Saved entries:

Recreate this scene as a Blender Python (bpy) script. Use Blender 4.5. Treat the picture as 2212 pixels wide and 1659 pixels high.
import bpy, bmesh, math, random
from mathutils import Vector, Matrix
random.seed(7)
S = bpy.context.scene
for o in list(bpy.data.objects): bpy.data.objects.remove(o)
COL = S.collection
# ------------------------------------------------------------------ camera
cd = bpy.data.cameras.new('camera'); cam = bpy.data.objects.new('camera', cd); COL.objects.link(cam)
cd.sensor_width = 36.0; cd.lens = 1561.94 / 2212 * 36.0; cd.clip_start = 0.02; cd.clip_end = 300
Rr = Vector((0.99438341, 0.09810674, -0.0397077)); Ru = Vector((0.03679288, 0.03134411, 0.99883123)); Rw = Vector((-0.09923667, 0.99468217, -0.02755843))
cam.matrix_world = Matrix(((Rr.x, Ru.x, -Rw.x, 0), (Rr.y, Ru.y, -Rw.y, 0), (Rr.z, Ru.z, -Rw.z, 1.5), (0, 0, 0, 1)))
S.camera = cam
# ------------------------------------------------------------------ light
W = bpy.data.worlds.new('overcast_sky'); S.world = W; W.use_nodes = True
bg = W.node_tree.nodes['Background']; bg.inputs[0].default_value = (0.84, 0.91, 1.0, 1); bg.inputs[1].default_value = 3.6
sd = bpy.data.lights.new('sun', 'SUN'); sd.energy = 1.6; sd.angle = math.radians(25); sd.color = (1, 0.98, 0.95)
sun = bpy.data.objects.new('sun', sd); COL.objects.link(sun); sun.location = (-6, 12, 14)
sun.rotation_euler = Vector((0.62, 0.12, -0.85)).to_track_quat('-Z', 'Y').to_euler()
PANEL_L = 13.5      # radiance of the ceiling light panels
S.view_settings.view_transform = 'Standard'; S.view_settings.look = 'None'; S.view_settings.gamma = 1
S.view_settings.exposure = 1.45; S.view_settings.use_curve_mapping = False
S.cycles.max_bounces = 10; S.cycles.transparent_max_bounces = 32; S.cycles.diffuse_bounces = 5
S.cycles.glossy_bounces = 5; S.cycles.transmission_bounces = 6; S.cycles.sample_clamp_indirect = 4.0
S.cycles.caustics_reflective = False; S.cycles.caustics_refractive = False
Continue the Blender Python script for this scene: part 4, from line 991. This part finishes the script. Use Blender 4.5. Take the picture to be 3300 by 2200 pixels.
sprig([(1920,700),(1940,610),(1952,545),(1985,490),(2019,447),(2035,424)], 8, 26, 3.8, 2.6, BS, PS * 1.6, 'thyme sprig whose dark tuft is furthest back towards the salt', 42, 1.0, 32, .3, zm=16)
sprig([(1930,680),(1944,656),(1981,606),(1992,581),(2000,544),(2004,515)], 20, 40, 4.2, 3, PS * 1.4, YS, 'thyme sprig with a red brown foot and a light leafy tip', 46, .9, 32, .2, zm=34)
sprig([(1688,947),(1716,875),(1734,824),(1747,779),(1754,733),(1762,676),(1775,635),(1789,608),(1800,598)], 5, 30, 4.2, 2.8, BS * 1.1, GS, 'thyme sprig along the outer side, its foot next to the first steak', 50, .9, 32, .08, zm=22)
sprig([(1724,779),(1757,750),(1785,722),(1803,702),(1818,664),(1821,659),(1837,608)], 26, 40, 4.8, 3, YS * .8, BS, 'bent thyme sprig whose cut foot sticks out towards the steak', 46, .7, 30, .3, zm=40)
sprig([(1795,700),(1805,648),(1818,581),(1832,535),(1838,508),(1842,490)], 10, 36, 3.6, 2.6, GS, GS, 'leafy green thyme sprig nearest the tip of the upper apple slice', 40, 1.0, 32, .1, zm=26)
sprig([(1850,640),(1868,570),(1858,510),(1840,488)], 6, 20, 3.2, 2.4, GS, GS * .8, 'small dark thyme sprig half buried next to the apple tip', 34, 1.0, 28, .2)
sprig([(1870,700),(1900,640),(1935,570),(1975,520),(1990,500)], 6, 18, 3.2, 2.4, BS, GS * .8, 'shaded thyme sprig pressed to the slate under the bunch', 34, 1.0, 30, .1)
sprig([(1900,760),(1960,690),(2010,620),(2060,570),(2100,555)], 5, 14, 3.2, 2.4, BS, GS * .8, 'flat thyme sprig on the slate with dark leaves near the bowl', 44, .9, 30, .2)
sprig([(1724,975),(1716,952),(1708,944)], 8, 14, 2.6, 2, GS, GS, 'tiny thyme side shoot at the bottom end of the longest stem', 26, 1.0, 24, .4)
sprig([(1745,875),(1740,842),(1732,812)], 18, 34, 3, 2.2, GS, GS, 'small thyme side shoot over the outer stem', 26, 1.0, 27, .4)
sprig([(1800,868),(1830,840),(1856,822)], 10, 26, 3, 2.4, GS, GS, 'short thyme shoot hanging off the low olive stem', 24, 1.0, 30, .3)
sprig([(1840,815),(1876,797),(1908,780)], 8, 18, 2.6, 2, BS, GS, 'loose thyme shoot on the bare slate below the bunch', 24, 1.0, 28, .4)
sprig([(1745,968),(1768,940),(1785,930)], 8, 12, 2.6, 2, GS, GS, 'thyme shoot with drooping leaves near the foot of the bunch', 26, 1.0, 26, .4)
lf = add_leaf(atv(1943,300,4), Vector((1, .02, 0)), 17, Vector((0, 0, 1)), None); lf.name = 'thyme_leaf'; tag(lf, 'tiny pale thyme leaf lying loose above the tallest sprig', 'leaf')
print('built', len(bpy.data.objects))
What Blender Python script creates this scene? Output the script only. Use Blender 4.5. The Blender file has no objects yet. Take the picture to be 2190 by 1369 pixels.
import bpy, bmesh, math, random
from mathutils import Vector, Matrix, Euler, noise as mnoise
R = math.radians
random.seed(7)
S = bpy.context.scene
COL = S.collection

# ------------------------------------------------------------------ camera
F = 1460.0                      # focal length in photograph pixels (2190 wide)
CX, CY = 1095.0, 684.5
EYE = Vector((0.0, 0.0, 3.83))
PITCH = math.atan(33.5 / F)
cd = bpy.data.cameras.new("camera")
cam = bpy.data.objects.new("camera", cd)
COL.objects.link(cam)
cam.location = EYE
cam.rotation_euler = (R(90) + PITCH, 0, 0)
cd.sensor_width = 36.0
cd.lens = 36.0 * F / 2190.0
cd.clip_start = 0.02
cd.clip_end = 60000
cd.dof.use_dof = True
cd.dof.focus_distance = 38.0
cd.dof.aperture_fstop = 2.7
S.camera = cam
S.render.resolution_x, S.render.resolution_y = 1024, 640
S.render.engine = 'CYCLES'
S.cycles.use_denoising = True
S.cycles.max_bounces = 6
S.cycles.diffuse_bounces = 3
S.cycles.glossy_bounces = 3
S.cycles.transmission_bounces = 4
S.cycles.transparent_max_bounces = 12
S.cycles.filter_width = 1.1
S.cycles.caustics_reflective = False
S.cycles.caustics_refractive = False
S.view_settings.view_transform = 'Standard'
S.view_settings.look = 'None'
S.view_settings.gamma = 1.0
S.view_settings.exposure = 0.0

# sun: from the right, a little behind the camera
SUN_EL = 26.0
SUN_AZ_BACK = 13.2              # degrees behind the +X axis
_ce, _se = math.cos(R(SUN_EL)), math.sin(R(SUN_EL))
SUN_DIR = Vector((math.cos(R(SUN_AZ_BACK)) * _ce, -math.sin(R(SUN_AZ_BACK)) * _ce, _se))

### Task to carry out
From the line containing "What Blender Python" down to the final line of the data, write out every line exactly; both the first and last of these belong in your answer, and nothing else does.

### Exercise response
What Blender Python script creates this scene? Output the script only. Use Blender 4.5. The Blender file has no objects yet. Take the picture to be 2190 by 1369 pixels.
import bpy, bmesh, math, random
from mathutils import Vector, Matrix, Euler, noise as mnoise
R = math.radians
random.seed(7)
S = bpy.context.scene
COL = S.collection

# ------------------------------------------------------------------ camera
F = 1460.0                      # focal length in photograph pixels (2190 wide)
CX, CY = 1095.0, 684.5
EYE = Vector((0.0, 0.0, 3.83))
PITCH = math.atan(33.5 / F)
cd = bpy.data.cameras.new("camera")
cam = bpy.data.objects.new("camera", cd)
COL.objects.link(cam)
cam.location = EYE
cam.rotation_euler = (R(90) + PITCH, 0, 0)
cd.sensor_width = 36.0
cd.lens = 36.0 * F / 2190.0
cd.clip_start = 0.02
cd.clip_end = 60000
cd.dof.use_dof = True
cd.dof.focus_distance = 38.0
cd.dof.aperture_fstop = 2.7
S.camera = cam
S.render.resolution_x, S.render.resolution_y = 1024, 640
S.render.engine = 'CYCLES'
S.cycles.use_denoising = True
S.cycles.max_bounces = 6
S.cycles.diffuse_bounces = 3
S.cycles.glossy_bounces = 3
S.cycles.transmission_bounces = 4
S.cycles.transparent_max_bounces = 12
S.cycles.filter_width = 1.1
S.cycles.caustics_reflective = False
S.cycles.caustics_refractive = False
S.view_settings.view_transform = 'Standard'
S.view_settings.look = 'None'
S.view_settings.gamma = 1.0
S.view_settings.exposure = 0.0

# sun: from the right, a little behind the camera
SUN_EL = 26.0
SUN_AZ_BACK = 13.2              # degrees behind the +X axis
_ce, _se = math.cos(R(SUN_EL)), math.sin(R(SUN_EL))
SUN_DIR = Vector((math.cos(R(SUN_AZ_BACK)) * _ce, -math.sin(R(SUN_AZ_BACK)) * _ce, _se))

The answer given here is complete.